The PUC’s September 19 decision can be seen here. Had the PUC approved the contract, Vermont utilities would have been obliged to buy power from VRG at a set ‘standard offer’ rate, typically higher than the market rate for electricity. Standard offer rates are currently enjoyed by approved electricity generators using solar power and other renewable energy sources.
In October of 2024, VRG’s Irvine, CA parent company Clean Energy Technologies Affiliate obtained a $1 million federal grant to assist the progress of the proposed Lyndon power plant. In a press release, CETA predicted more federal funding would follow.
Instead of using common fuels, they invented a process called high-temperature ablative pyrolysis (HTAP) to turn woody biomass (like wood chips and residues) into a synthetic gas for generating electricity.
To get their contract, VRG categorized their plant as a “farm methane” plant. This designation was crucial because the state’s standard power program (called the Standard Offer Program) was already full and closed to new applicants. The farm methane category is a narrow exception that allows projects to receive contracts anytime.
This “farm methane plant” category offers two huge benefits:
1. It bypasses the capacity limits of the main program.
2. It allows the plant owner (VRG) to keep the valuable Renewable Energy Credits (RECs), which is a significant financial perk not usually offered to other power generators.
Keeping the RECs was part of the company’s plan for success, because it had already had a willing buyer. A February, 2024 ruling by the Maine PUC allowed VGS to sell its RECs into the Maine market, parent company Clean Energy Technologies Affiliate announced. But without a standard offer contract, VGS will have no RECs to sell.
Historically, this “farm methane” category was created exclusively for “cow power” plants that use anaerobic digesters to convert manure from livestock into methane gas. The goal of this law was very specific: to help farms by addressing major environmental problems like methane emissions from manure storage and nutrient pollution in waterways.

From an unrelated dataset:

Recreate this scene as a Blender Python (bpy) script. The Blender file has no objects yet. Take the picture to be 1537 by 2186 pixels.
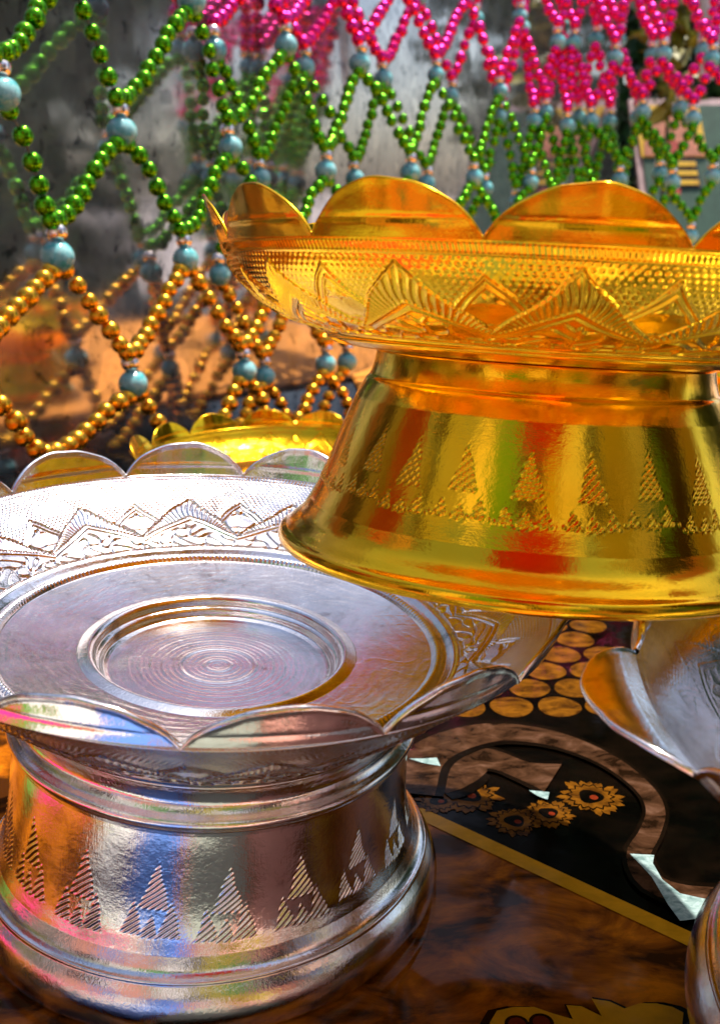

However, the Commission investigated and found that VRG’s proposal failed to meet the definition of a farm methane plant for two primary reasons:
1. The Fuel Wasn’t Methane
A true farm methane plant (like a cow digester) produces a fuel gas that is mostly methane, typically between 53% and 70% methane by volume.
VRG’s process was entirely different. The fuel gas it created was a synthetic mix, and methane was a minority ingredient. The expected gas composition was mainly:
• 36.2% Hydrogen
• 30.2% Carbon Monoxide
• Only 26.7% Methane
The Commission determined that to qualify, the majority of the combustible components of the fuel must be methane. Since methane was only the third most abundant fuel, the plant did not qualify as one that “uses methane”. The regulators concluded the project was more accurately an ordinary biomass facility using gasification, not a special farm methane plant.
2. The Plant Wasn’t Connected to Farming
The law intended the special farm methane contracts to go to facilities that are deeply integrated with and support farm operations. These plants are meant to help solve the daily problems of livestock farming, like manure management.
VRG’s facility failed this integration test, the PUC decided. The regulators also disqualified most of VRG’s proposed fuel source. VRG planned to source over half its fuel from wood products, including timber harvested from farm woodlots. The Commission ruled that logging or general forestry activities are not considered “farming” under the law, which is primarily focused on growing crops like food, fiber, Christmas trees, maple sap, or raising livestock. Since most of the woody fuel VRG proposed did not qualify as being derived from a true agricultural operation, the project was ineligible.